#### WHAT TO PRODUCE:
Check each line below for the word "parts", and copy those that have it.

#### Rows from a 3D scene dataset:
:::

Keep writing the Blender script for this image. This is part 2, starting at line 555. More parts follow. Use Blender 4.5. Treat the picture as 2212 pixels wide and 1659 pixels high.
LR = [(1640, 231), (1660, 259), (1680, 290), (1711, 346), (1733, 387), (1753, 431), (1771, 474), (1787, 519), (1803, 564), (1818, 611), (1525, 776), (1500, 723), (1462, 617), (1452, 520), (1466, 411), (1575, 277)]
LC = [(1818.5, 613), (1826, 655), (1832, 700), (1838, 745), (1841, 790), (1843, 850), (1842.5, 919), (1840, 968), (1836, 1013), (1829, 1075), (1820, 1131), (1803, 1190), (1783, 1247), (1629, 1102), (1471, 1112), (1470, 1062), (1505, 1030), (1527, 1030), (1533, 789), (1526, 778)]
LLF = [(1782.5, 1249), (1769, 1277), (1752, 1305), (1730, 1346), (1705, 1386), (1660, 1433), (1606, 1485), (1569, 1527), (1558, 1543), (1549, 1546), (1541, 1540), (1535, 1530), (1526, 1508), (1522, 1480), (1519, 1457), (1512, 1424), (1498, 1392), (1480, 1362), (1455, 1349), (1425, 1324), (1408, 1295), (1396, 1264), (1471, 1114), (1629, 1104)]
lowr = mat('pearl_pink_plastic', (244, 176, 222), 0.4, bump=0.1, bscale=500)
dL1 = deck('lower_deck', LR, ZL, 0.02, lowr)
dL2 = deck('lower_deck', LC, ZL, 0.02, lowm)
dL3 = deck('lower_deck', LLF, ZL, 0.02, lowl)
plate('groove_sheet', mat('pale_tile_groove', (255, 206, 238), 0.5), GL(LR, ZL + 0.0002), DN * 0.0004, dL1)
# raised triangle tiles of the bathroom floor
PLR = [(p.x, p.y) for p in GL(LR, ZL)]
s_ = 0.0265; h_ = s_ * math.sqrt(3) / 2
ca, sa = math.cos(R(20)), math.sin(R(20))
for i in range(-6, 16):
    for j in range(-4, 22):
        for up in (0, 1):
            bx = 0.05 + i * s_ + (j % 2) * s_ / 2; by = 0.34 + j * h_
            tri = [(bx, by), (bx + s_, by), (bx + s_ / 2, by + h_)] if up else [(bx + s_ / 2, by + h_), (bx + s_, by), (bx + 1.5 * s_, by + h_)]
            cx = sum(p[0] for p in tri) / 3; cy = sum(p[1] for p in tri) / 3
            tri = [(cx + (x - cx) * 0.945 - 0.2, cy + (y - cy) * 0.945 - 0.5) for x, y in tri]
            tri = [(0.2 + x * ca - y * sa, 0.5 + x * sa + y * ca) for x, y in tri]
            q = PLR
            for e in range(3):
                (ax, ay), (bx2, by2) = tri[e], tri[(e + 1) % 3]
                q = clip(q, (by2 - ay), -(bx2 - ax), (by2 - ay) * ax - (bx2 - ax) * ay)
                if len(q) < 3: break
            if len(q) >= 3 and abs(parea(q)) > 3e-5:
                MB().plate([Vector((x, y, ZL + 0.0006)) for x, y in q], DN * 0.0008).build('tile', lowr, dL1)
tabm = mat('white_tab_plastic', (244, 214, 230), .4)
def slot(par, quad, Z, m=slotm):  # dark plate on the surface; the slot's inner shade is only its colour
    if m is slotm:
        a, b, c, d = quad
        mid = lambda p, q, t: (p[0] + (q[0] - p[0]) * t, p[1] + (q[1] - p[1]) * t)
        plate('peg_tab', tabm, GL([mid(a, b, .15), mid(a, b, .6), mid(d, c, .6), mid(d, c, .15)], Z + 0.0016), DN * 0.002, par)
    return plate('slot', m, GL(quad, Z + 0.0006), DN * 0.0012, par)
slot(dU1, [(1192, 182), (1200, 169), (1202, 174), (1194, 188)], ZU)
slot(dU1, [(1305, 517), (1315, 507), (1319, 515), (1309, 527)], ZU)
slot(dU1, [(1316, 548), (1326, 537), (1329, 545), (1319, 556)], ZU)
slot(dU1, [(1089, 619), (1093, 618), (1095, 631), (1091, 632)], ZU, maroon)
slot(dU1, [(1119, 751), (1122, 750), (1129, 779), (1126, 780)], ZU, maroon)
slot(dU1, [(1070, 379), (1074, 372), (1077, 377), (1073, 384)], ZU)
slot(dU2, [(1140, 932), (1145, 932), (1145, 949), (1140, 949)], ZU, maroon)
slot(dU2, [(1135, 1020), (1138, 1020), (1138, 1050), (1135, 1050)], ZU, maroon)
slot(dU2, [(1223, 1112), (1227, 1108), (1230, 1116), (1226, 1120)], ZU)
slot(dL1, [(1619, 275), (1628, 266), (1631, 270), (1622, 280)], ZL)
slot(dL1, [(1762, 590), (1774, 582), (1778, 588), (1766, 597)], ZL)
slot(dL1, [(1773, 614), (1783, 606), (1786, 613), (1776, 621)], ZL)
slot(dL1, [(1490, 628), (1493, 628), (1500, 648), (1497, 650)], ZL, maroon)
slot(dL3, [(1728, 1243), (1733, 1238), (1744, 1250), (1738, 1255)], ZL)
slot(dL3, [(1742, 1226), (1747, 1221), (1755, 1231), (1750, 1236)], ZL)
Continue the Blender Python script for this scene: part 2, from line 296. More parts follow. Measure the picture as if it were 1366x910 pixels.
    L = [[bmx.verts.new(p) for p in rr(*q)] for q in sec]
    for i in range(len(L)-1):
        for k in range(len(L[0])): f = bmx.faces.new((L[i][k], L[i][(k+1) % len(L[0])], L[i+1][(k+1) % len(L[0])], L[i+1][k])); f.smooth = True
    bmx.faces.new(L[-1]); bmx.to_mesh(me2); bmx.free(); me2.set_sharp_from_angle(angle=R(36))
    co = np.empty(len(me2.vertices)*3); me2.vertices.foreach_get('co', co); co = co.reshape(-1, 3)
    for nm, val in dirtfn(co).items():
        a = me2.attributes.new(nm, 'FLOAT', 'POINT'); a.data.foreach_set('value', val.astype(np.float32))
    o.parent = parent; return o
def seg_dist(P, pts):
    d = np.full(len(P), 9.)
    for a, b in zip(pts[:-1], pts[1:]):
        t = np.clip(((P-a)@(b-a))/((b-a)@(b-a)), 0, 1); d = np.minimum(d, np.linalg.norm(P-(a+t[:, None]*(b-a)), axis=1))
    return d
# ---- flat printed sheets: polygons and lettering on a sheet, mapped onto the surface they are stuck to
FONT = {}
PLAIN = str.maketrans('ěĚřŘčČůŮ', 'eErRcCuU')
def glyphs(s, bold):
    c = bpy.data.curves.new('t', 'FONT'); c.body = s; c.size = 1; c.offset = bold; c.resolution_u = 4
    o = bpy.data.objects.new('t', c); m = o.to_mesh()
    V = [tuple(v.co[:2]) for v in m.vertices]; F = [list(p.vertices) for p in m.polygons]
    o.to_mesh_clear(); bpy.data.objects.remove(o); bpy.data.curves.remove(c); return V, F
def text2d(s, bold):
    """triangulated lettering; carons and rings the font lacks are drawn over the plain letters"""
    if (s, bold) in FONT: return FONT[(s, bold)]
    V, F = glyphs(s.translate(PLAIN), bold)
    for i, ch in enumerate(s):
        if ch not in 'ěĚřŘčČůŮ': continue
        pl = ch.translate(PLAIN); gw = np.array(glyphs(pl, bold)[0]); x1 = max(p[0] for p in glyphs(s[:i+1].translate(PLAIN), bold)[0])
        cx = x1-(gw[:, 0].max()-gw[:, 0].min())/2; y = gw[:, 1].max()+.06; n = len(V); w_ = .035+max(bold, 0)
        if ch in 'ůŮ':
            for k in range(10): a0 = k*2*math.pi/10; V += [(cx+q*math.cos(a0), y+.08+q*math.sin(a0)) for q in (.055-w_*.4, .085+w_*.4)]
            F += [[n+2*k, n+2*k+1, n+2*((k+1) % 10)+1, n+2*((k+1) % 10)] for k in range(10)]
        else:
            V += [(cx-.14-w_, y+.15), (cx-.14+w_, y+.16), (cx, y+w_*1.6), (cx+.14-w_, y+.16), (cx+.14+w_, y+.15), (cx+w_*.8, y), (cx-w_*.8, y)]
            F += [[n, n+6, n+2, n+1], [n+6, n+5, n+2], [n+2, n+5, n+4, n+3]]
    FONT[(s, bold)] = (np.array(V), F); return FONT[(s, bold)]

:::

#### SOLUTION:
Keep writing the Blender script for this image. This is part 2, starting at line 555. More parts follow. Use Blender 4.5. Treat the picture as 2212 pixels wide and 1659 pixels high.
Continue the Blender Python script for this scene: part 2, from line 296. More parts follow. Measure the picture as if it were 1366x910 pixels.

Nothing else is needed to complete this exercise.